◆ OBJECTIVE ◆
Copy out each line of the data that holds the word "this".

+++ MATERIAL TO PROCESS

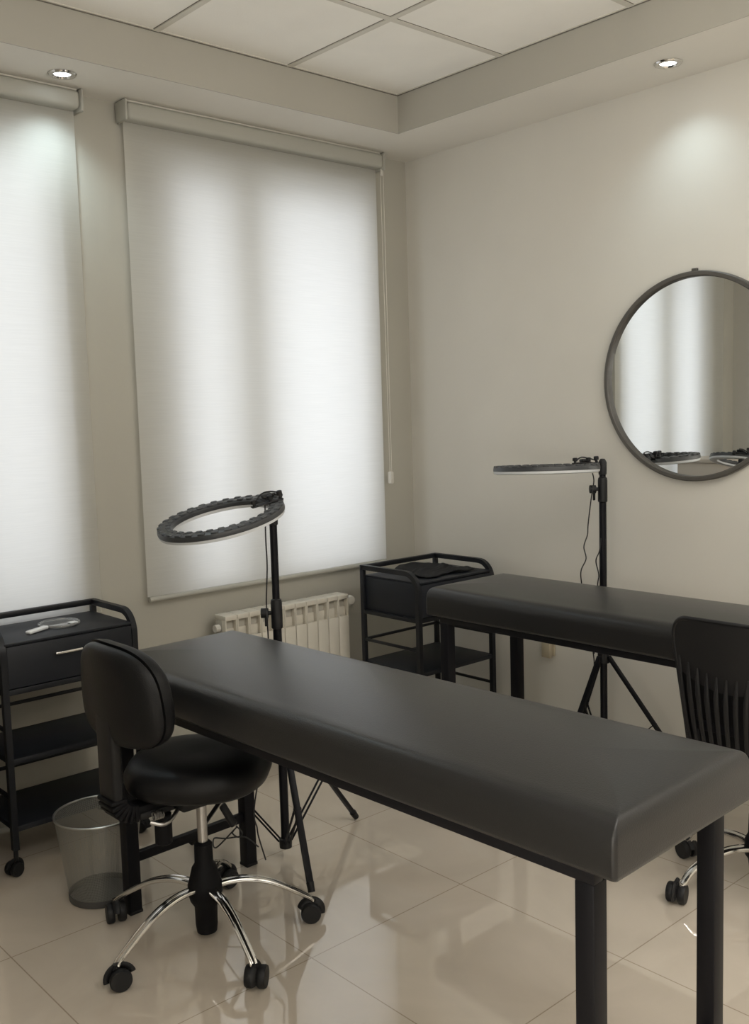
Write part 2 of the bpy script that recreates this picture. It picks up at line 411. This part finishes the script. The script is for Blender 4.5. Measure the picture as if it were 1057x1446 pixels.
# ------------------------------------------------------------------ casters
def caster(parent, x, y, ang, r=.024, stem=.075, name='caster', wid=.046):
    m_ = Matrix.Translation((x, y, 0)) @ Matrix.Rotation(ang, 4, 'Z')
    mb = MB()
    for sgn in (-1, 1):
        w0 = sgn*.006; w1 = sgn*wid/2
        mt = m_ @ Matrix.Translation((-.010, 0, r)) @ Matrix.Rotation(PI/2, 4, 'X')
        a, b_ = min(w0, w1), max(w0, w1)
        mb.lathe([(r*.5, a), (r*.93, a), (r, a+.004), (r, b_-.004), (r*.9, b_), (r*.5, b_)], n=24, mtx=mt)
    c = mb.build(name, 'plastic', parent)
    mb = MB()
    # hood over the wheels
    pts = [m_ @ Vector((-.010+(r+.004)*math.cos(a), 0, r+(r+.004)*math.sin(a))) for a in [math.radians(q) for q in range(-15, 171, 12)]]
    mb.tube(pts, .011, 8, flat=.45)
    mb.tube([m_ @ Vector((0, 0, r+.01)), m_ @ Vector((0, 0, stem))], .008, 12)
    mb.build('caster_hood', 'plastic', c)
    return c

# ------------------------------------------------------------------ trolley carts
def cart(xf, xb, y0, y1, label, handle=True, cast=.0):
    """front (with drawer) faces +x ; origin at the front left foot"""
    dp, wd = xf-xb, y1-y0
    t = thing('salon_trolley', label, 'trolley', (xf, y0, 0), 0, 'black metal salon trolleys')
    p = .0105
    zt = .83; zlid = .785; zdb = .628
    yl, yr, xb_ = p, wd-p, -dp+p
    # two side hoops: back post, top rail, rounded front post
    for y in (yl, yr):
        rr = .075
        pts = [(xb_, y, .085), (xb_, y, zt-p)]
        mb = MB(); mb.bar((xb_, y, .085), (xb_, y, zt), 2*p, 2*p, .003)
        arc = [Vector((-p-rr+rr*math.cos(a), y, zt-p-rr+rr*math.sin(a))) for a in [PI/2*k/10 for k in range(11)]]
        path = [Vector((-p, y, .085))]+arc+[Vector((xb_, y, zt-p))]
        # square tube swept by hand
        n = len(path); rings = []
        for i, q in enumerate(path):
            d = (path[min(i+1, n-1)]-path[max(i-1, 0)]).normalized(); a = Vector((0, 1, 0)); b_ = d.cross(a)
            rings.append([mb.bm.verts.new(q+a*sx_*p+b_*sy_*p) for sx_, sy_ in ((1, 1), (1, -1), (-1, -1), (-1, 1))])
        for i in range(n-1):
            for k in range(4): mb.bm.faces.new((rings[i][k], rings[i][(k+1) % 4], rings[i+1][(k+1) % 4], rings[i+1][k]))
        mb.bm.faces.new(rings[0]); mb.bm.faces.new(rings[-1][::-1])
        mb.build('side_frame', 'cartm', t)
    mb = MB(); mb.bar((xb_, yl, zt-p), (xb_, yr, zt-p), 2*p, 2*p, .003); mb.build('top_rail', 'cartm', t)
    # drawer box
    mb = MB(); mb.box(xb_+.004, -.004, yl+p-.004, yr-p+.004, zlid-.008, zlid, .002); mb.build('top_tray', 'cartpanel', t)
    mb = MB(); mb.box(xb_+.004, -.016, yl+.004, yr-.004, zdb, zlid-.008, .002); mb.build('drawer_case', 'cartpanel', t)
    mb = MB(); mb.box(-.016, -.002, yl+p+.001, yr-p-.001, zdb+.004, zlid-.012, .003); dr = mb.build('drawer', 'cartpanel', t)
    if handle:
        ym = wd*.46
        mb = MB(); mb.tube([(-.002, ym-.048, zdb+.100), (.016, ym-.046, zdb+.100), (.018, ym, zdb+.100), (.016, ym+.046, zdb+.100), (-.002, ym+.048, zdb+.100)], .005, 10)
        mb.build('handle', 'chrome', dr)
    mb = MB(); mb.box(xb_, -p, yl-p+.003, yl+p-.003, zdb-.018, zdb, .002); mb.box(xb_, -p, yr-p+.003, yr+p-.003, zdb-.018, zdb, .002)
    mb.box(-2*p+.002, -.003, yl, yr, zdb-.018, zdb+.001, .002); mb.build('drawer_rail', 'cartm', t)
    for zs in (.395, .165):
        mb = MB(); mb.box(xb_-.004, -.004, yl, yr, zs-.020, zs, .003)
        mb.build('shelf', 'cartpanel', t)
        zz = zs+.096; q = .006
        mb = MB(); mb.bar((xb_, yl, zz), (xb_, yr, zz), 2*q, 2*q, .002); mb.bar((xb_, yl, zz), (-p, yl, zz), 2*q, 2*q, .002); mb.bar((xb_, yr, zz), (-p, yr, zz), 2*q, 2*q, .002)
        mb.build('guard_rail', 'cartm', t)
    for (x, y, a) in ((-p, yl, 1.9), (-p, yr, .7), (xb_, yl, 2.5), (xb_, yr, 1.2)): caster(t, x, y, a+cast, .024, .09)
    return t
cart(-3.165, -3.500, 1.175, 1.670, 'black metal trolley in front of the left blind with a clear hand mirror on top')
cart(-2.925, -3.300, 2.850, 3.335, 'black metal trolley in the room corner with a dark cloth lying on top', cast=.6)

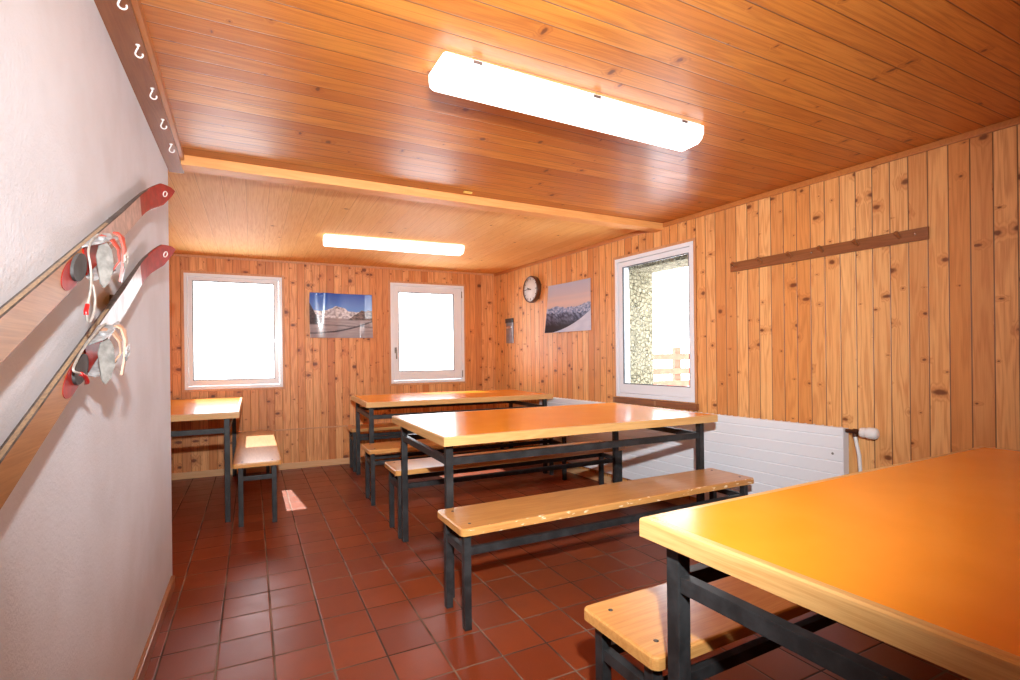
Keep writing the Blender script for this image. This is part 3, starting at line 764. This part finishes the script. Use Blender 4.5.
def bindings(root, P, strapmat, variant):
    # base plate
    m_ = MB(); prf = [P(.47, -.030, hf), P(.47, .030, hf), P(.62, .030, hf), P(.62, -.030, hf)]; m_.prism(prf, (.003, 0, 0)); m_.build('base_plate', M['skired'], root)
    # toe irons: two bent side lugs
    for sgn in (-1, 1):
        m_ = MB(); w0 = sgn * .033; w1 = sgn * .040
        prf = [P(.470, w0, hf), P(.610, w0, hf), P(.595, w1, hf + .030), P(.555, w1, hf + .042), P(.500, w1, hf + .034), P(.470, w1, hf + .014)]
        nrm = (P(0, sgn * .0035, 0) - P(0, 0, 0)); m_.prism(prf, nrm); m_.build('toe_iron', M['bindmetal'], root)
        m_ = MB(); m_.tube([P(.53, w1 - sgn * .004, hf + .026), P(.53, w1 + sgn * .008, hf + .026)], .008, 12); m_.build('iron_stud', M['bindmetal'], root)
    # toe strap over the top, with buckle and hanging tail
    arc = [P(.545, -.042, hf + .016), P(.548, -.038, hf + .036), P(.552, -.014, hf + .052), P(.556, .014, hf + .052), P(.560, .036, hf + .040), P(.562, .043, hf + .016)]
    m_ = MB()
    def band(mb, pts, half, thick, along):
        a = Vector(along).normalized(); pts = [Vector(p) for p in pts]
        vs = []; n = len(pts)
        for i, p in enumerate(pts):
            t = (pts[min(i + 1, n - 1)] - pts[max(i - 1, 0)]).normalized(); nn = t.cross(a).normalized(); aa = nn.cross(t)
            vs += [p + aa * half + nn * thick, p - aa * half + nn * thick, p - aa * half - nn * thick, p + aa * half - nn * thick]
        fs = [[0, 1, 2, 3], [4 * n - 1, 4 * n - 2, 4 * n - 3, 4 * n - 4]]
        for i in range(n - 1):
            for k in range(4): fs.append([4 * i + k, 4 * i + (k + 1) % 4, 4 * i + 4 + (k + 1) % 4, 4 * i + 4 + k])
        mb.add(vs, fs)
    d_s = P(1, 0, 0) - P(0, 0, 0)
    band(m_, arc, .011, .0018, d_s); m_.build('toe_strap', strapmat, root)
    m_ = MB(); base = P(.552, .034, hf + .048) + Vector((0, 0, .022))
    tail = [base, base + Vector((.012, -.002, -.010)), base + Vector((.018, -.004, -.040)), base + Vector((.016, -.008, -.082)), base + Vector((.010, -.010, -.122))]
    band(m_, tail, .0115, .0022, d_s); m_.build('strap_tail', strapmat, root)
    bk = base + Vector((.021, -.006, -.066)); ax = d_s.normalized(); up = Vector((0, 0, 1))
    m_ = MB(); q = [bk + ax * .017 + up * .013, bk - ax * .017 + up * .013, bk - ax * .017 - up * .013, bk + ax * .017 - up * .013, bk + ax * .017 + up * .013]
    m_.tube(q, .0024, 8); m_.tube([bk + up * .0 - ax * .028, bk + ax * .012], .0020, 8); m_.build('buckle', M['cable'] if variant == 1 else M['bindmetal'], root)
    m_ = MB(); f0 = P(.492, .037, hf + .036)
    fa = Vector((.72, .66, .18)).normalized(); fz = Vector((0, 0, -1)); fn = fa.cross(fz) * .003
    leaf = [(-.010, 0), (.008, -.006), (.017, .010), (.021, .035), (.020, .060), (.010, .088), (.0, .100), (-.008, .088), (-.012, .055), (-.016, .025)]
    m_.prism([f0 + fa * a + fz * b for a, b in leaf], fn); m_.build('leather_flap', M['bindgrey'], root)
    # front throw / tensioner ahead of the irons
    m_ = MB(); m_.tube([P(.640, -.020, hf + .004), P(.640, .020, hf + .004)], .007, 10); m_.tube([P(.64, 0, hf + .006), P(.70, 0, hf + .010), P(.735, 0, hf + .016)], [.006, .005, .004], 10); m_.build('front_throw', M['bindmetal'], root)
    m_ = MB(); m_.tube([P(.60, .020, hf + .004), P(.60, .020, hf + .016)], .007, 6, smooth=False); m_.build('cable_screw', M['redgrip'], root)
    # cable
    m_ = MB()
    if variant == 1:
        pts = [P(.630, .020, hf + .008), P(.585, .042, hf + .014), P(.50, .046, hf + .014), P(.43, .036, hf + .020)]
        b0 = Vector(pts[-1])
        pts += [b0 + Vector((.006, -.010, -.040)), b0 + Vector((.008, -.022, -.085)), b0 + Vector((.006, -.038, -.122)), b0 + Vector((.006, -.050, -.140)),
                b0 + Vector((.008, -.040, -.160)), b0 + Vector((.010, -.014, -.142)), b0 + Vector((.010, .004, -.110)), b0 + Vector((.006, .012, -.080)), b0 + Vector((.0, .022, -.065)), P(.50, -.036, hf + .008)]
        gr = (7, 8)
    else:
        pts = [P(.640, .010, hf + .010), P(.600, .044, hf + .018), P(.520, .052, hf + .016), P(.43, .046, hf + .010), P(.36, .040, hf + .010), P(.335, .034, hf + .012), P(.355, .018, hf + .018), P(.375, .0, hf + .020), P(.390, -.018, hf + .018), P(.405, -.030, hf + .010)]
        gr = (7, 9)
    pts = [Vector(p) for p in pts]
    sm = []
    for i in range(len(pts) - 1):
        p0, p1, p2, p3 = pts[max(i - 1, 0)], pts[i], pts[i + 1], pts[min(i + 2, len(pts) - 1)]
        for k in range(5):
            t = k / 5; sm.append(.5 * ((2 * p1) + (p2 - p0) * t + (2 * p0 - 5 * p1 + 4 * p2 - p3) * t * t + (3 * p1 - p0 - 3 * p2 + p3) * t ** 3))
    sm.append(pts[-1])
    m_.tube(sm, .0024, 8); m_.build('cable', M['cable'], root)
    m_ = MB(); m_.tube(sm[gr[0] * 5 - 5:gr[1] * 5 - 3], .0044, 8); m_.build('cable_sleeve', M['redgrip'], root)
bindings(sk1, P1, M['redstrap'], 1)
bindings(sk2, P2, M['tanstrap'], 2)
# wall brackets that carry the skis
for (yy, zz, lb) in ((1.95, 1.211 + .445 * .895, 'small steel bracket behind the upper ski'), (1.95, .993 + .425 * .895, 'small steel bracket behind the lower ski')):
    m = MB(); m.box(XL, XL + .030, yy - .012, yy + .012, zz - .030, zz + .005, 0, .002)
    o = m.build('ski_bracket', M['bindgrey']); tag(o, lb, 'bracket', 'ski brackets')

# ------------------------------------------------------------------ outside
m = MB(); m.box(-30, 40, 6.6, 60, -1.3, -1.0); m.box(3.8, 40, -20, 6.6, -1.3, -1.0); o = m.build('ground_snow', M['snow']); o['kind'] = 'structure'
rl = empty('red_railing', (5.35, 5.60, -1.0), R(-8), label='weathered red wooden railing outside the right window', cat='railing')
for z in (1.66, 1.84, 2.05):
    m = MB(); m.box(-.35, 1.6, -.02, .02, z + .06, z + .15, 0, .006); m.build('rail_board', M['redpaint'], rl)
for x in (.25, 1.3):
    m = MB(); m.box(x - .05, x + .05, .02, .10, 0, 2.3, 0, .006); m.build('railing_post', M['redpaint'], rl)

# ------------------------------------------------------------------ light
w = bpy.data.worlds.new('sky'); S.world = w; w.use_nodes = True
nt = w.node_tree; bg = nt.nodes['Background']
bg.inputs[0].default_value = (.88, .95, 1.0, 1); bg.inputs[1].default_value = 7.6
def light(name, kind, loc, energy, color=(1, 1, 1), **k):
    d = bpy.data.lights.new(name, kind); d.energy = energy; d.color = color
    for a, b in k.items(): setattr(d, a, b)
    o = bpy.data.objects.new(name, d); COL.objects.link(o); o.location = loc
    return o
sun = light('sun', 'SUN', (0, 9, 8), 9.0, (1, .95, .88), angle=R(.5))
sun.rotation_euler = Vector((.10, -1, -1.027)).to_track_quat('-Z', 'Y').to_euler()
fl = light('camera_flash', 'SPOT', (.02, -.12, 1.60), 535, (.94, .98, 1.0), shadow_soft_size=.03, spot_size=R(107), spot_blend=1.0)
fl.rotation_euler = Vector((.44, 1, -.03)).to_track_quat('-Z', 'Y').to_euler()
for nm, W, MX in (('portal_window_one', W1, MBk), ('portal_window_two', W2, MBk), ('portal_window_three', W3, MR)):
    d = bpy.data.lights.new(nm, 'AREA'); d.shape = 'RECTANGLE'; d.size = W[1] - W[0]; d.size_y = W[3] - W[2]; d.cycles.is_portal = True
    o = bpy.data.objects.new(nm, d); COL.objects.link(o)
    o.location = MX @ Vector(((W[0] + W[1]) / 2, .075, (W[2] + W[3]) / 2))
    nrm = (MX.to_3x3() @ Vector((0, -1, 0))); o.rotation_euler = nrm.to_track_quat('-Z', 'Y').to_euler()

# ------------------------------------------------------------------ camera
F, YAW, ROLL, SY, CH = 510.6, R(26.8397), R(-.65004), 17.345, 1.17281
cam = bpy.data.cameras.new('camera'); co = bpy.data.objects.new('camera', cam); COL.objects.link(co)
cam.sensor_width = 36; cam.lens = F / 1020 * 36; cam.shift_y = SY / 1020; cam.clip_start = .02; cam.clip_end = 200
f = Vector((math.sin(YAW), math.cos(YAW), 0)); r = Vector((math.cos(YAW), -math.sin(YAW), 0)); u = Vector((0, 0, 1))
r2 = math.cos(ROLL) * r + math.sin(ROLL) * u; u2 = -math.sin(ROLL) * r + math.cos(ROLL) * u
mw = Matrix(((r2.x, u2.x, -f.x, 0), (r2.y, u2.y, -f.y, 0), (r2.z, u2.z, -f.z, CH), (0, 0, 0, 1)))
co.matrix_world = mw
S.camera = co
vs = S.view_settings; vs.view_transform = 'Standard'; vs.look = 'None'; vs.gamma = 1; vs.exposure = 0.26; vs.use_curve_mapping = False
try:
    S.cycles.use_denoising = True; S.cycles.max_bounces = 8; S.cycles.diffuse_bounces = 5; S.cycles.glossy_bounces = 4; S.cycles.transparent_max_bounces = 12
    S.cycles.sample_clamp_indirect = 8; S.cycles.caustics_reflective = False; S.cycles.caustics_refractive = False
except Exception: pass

++++++

◆ THE REPLY ◆
Write part 2 of the bpy script that recreates this picture. It picks up at line 411. This part finishes the script. The script is for Blender 4.5. Measure the picture as if it were 1057x1446 pixels.
Keep writing the Blender script for this image. This is part 3, starting at line 764. This part finishes the script. Use Blender 4.5.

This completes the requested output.